What you need to do: Write out each line that follows exactly as it stands, without the pictures.

┄┄┄┄┄┄┄┄┄┄┄┄┄┄┄┄┄┄┄┄

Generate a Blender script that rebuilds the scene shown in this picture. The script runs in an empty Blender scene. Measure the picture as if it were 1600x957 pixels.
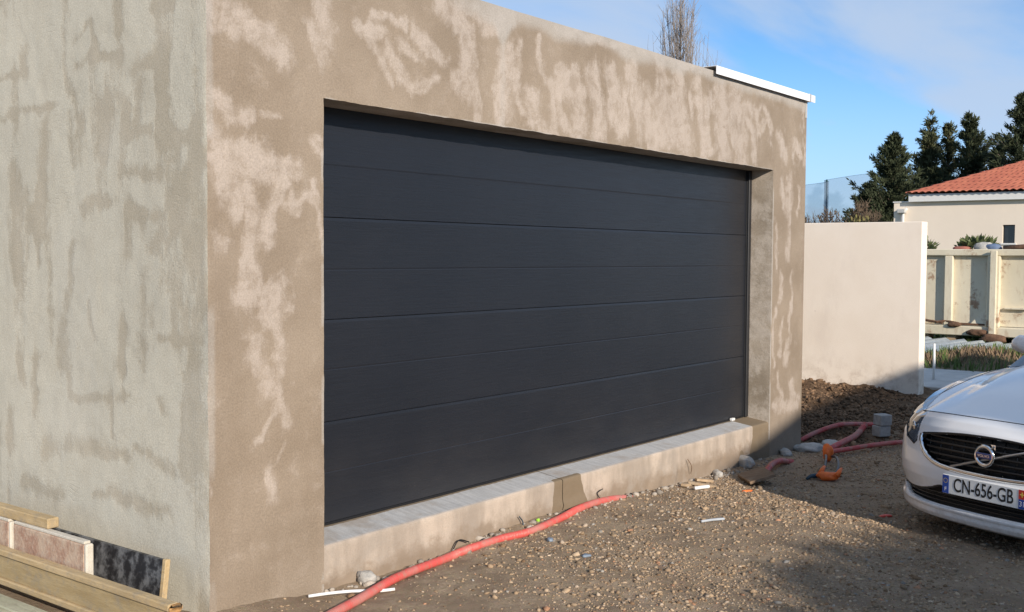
import bpy, math
import numpy as np
from mathutils import Matrix, Vector
R = math.radians
rng = np.random.default_rng(7)
sc = bpy.context.scene
COL = sc.collection

# ---------------------------------------------------------------- camera
cam = bpy.data.objects.new('camera', bpy.data.cameras.new('camera'))
COL.objects.link(cam)
cam.data.sensor_width = 36; cam.data.sensor_fit = 'HORIZONTAL'; cam.data.lens = 38.25
cam.data.clip_start = 0.05; cam.data.clip_end = 6000
def cam_basis(yaw, pitch, roll):
    fw = Vector((math.sin(yaw)*math.cos(pitch), math.cos(yaw)*math.cos(pitch), math.sin(pitch)))
    r = fw.cross(Vector((0, 0, 1))).normalized(); u = r.cross(fw)
    c, s = math.cos(roll), math.sin(roll)
    return c*r+s*u, c*u-s*r, fw
r_, u_, f_ = cam_basis(R(52.598), R(-2.654), R(0.366))
cam.matrix_world = Matrix(((r_.x, u_.x, -f_.x, -2.842), (r_.y, u_.y, -f_.y, -3.778), (r_.z, u_.z, -f_.z, 1.611), (0, 0, 0, 1)))
sc.camera = cam

# ---------------------------------------------------------------- sky and sun
SUN_AZ, SUN_EL = R(27), R(20.8)          # the sun stands left of the garage's front normal, low
sun_dir = Vector((-math.sin(SUN_AZ)*math.cos(SUN_EL), -math.cos(SUN_AZ)*math.cos(SUN_EL), math.sin(SUN_EL)))
sun = bpy.data.objects.new('sun', bpy.data.lights.new('sun', 'SUN')); COL.objects.link(sun)
sun.data.energy = 3.6; sun.data.angle = R(0.9); sun.data.color = (1.0, 0.90, 0.785)
sun.rotation_euler = sun_dir.to_track_quat('Z', 'Y').to_euler(); sun.location = (-6, -12, 9)
w = bpy.data.worlds.new('World'); sc.world = w; w.use_nodes = True
nt = w.node_tree; nt.nodes.clear()
def N(tree, typ, **k):
    n = tree.nodes.new(typ)
    for a, v in k.items():
        if a.startswith('i_'):
            key = a[2:]; key = int(key) if key.isdigit() else key
            n.inputs[key].default_value = v
        else: setattr(n, a, v)
    return n
wo = N(nt, 'ShaderNodeOutputWorld'); bg = N(nt, 'ShaderNodeBackground'); bg.inputs['Strength'].default_value = 0.15
sky = N(nt, 'ShaderNodeTexSky'); sky.sky_type = 'NISHITA'; sky.sun_disc = False
sky.sun_elevation = SUN_EL; sky.sun_rotation = R(180+27); sky.altitude = 150; sky.air_density = 0.6; sky.dust_density = 0.0; sky.ozone_density = 6.0
tc = N(nt, 'ShaderNodeTexCoord'); sep = N(nt, 'ShaderNodeSeparateXYZ'); nt.links.new(tc.outputs['Generated'], sep.inputs[0])
zz = N(nt, 'ShaderNodeMath', operation='ADD', i_1=0.22); nt.links.new(sep.outputs['Z'], zz.inputs[0])
zm = N(nt, 'ShaderNodeMath', operation='MAXIMUM', i_1=0.05); nt.links.new(zz.outputs[0], zm.inputs[0])
cmb = N(nt, 'ShaderNodeCombineXYZ')
for i, a in enumerate('XY'):
    d = N(nt, 'ShaderNodeMath', operation='DIVIDE'); nt.links.new(sep.outputs[a], d.inputs[0]); nt.links.new(zm.outputs[0], d.inputs[1]); nt.links.new(d.outputs[0], cmb.inputs[i])
n1 = N(nt, 'ShaderNodeTexNoise', i_Scale=1.1, i_Detail=8.0, i_Roughness=0.52, i_Distortion=0.4)
mp = N(nt, 'ShaderNodeMapping'); mp.inputs['Rotation'].default_value = (0, 0, 0.5); mp.inputs['Scale'].default_value = (0.7, 1.5, 1); mp.inputs['Location'].default_value = (2.2, -3.3, 0)
nt.links.new(cmb.outputs[0], mp.inputs[0]); nt.links.new(mp.outputs[0], n1.inputs['Vector'])
cr = N(nt, 'ShaderNodeMapRange', interpolation_type='SMOOTHSTEP'); cr.inputs['From Min'].default_value = 0.36; cr.inputs['From Max'].default_value = 0.62; cr.inputs['To Max'].default_value = 0.85
nt.links.new(n1.outputs['Fac'], cr.inputs['Value'])
hz = N(nt, 'ShaderNodeMapRange', interpolation_type='SMOOTHSTEP'); nt.links.new(sep.outputs['Z'], hz.inputs['Value'])
for k_, v_ in (('From Min', .0), ('From Max', .20), ('To Min', .80), ('To Max', .0)): hz.inputs[k_].default_value = v_
mxx = N(nt, 'ShaderNodeMath', operation='MAXIMUM'); nt.links.new(cr.outputs[0], mxx.inputs[0]); nt.links.new(hz.outputs[0], mxx.inputs[1])
mx = N(nt, 'ShaderNodeMix', data_type='RGBA'); nt.links.new(mxx.outputs[0], mx.inputs['Factor'])
tint = N(nt, 'ShaderNodeMix', data_type='RGBA', blend_type='MULTIPLY', i_Factor=1.0); nt.links.new(sky.outputs[0], tint.inputs['A']); tint.inputs['B'].default_value = (.90, .94, .80, 1)
nt.links.new(tint.outputs['Result'], mx.inputs['A']); mx.inputs['B'].default_value = (2.35, 2.85, 3.65, 1)
nt.links.new(mx.outputs['Result'], bg.inputs['Color']); nt.links.new(bg.outputs[0], wo.inputs['Surface'])
sc.view_settings.view_transform = 'Standard'; sc.view_settings.look = 'None'; sc.view_settings.gamma = 1; sc.view_settings.use_curve_mapping = False
sc.view_settings.exposure = 0.58
sc.cycles.use_denoising = True
sc.cycles.max_bounces = 6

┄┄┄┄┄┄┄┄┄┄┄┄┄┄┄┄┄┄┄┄

Correct result:
Generate a Blender script that rebuilds the scene shown in this picture. The script runs in an empty Blender scene. Measure the picture as if it were 1600x957 pixels.
import bpy, math
import numpy as np
from mathutils import Matrix, Vector
R = math.radians
rng = np.random.default_rng(7)
sc = bpy.context.scene
COL = sc.collection

# ---------------------------------------------------------------- camera
cam = bpy.data.objects.new('camera', bpy.data.cameras.new('camera'))
COL.objects.link(cam)
cam.data.sensor_width = 36; cam.data.sensor_fit = 'HORIZONTAL'; cam.data.lens = 38.25
cam.data.clip_start = 0.05; cam.data.clip_end = 6000
def cam_basis(yaw, pitch, roll):
    fw = Vector((math.sin(yaw)*math.cos(pitch), math.cos(yaw)*math.cos(pitch), math.sin(pitch)))
    r = fw.cross(Vector((0, 0, 1))).normalized(); u = r.cross(fw)
    c, s = math.cos(roll), math.sin(roll)
    return c*r+s*u, c*u-s*r, fw
r_, u_, f_ = cam_basis(R(52.598), R(-2.654), R(0.366))
cam.matrix_world = Matrix(((r_.x, u_.x, -f_.x, -2.842), (r_.y, u_.y, -f_.y, -3.778), (r_.z, u_.z, -f_.z, 1.611), (0, 0, 0, 1)))
sc.camera = cam

# ---------------------------------------------------------------- sky and sun
SUN_AZ, SUN_EL = R(27), R(20.8)          # the sun stands left of the garage's front normal, low
sun_dir = Vector((-math.sin(SUN_AZ)*math.cos(SUN_EL), -math.cos(SUN_AZ)*math.cos(SUN_EL), math.sin(SUN_EL)))
sun = bpy.data.objects.new('sun', bpy.data.lights.new('sun', 'SUN')); COL.objects.link(sun)
sun.data.energy = 3.6; sun.data.angle = R(0.9); sun.data.color = (1.0, 0.90, 0.785)
sun.rotation_euler = sun_dir.to_track_quat('Z', 'Y').to_euler(); sun.location = (-6, -12, 9)
w = bpy.data.worlds.new('World'); sc.world = w; w.use_nodes = True
nt = w.node_tree; nt.nodes.clear()
def N(tree, typ, **k):
    n = tree.nodes.new(typ)
    for a, v in k.items():
        if a.startswith('i_'):
            key = a[2:]; key = int(key) if key.isdigit() else key
            n.inputs[key].default_value = v
        else: setattr(n, a, v)
    return n
wo = N(nt, 'ShaderNodeOutputWorld'); bg = N(nt, 'ShaderNodeBackground'); bg.inputs['Strength'].default_value = 0.15
sky = N(nt, 'ShaderNodeTexSky'); sky.sky_type = 'NISHITA'; sky.sun_disc = False
sky.sun_elevation = SUN_EL; sky.sun_rotation = R(180+27); sky.altitude = 150; sky.air_density = 0.6; sky.dust_density = 0.0; sky.ozone_density = 6.0
tc = N(nt, 'ShaderNodeTexCoord'); sep = N(nt, 'ShaderNodeSeparateXYZ'); nt.links.new(tc.outputs['Generated'], sep.inputs[0])
zz = N(nt, 'ShaderNodeMath', operation='ADD', i_1=0.22); nt.links.new(sep.outputs['Z'], zz.inputs[0])
zm = N(nt, 'ShaderNodeMath', operation='MAXIMUM', i_1=0.05); nt.links.new(zz.outputs[0], zm.inputs[0])
cmb = N(nt, 'ShaderNodeCombineXYZ')
for i, a in enumerate('XY'):
    d = N(nt, 'ShaderNodeMath', operation='DIVIDE'); nt.links.new(sep.outputs[a], d.inputs[0]); nt.links.new(zm.outputs[0], d.inputs[1]); nt.links.new(d.outputs[0], cmb.inputs[i])
n1 = N(nt, 'ShaderNodeTexNoise', i_Scale=1.1, i_Detail=8.0, i_Roughness=0.52, i_Distortion=0.4)
mp = N(nt, 'ShaderNodeMapping'); mp.inputs['Rotation'].default_value = (0, 0, 0.5); mp.inputs['Scale'].default_value = (0.7, 1.5, 1); mp.inputs['Location'].default_value = (2.2, -3.3, 0)
nt.links.new(cmb.outputs[0], mp.inputs[0]); nt.links.new(mp.outputs[0], n1.inputs['Vector'])
cr = N(nt, 'ShaderNodeMapRange', interpolation_type='SMOOTHSTEP'); cr.inputs['From Min'].default_value = 0.36; cr.inputs['From Max'].default_value = 0.62; cr.inputs['To Max'].default_value = 0.85
nt.links.new(n1.outputs['Fac'], cr.inputs['Value'])
hz = N(nt, 'ShaderNodeMapRange', interpolation_type='SMOOTHSTEP'); nt.links.new(sep.outputs['Z'], hz.inputs['Value'])
for k_, v_ in (('From Min', .0), ('From Max', .20), ('To Min', .80), ('To Max', .0)): hz.inputs[k_].default_value = v_
mxx = N(nt, 'ShaderNodeMath', operation='MAXIMUM'); nt.links.new(cr.outputs[0], mxx.inputs[0]); nt.links.new(hz.outputs[0], mxx.inputs[1])
mx = N(nt, 'ShaderNodeMix', data_type='RGBA'); nt.links.new(mxx.outputs[0], mx.inputs['Factor'])
tint = N(nt, 'ShaderNodeMix', data_type='RGBA', blend_type='MULTIPLY', i_Factor=1.0); nt.links.new(sky.outputs[0], tint.inputs['A']); tint.inputs['B'].default_value = (.90, .94, .80, 1)
nt.links.new(tint.outputs['Result'], mx.inputs['A']); mx.inputs['B'].default_value = (2.35, 2.85, 3.65, 1)
nt.links.new(mx.outputs['Result'], bg.inputs['Color']); nt.links.new(bg.outputs[0], wo.inputs['Surface'])
sc.view_settings.view_transform = 'Standard'; sc.view_settings.look = 'None'; sc.view_settings.gamma = 1; sc.view_settings.use_curve_mapping = False
sc.view_settings.exposure = 0.58
sc.cycles.use_denoising = True
sc.cycles.max_bounces = 6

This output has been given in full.